Honestly, the festival felt like it was over-sold. Not that there’s any problem with having a good crowd at an event: if you have the capacity to accommodate the number of people.  I’ve probably been to at least 100 sporting events and concerts, and the lines at the Festival by far were the worst, especially when it came to food and water.  It easily took an hour to be able to get any kind of food, and the watering lines were too long for as hot as the days were.  I hope that next year they are able to increase the food vendors, as well as double the water stations.

If you read my post leading up to the Festival, you’ll notice I didn’t see all the bands that I originally listed.  With all of the crowds it simply made it too difficult to navigate out of the main stage area into any of the other stages.  This may be simply the way things are at a festival, but Sunday was definitely far worse in terms of volume of people camped out on the stage lawn.  I know the same amount of crows prevented our group from seeing any of the “village” exhibits, as well as the merchandise tent.

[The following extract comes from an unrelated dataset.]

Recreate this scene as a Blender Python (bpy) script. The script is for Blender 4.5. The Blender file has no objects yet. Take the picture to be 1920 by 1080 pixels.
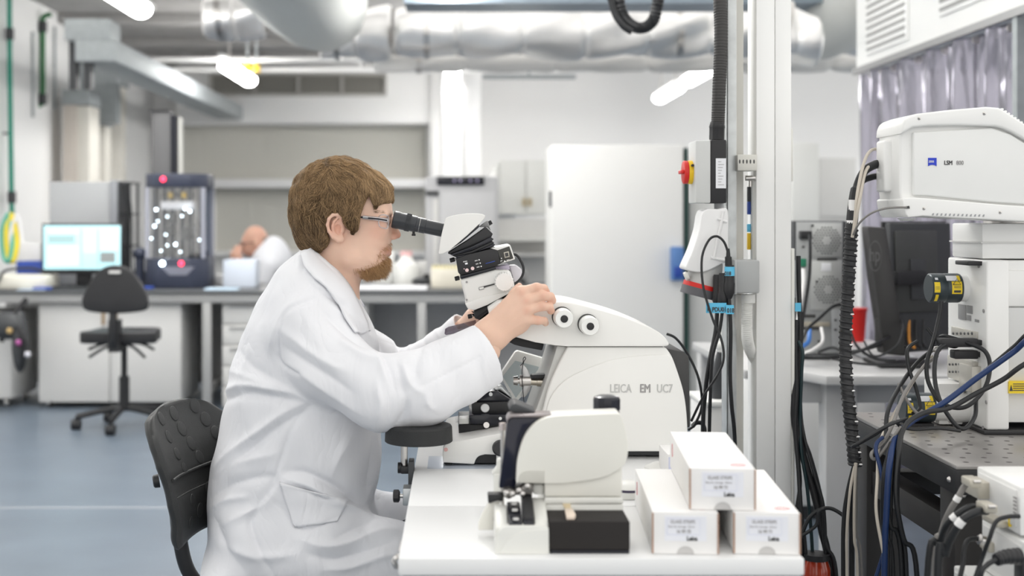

Also, I realize the role of General Admission in festivals, but I wish there was some way to offer incentives to people who bought their tickets early.  Our group was talking and we thought what would be cool would be to rope around some of the stages. The people who bought tickets when they first came out have access to the roped section closest to the stage.  You could even tier different sections of the grass dependant on when people bought their tickets.  This way, more people would buy their tickets earlier, and festival organizers can get a better sense of the final number. I know that people could buy tickets on even the week of the event, which makes me wonder how many people waited until the last minute and contributed to the surge.

Lastly, $8 for a beer?  That’s highway robbery.  I realize that people still paid for beer at that price (me included) but the going rate for these things should be between $5-$6.  Also when you charge $8 for a beer, don’t complain about running out of $1 bills for change.

Did you go to the festival?  What were some of your thoughts on the highlights and ways that the festival can be improved?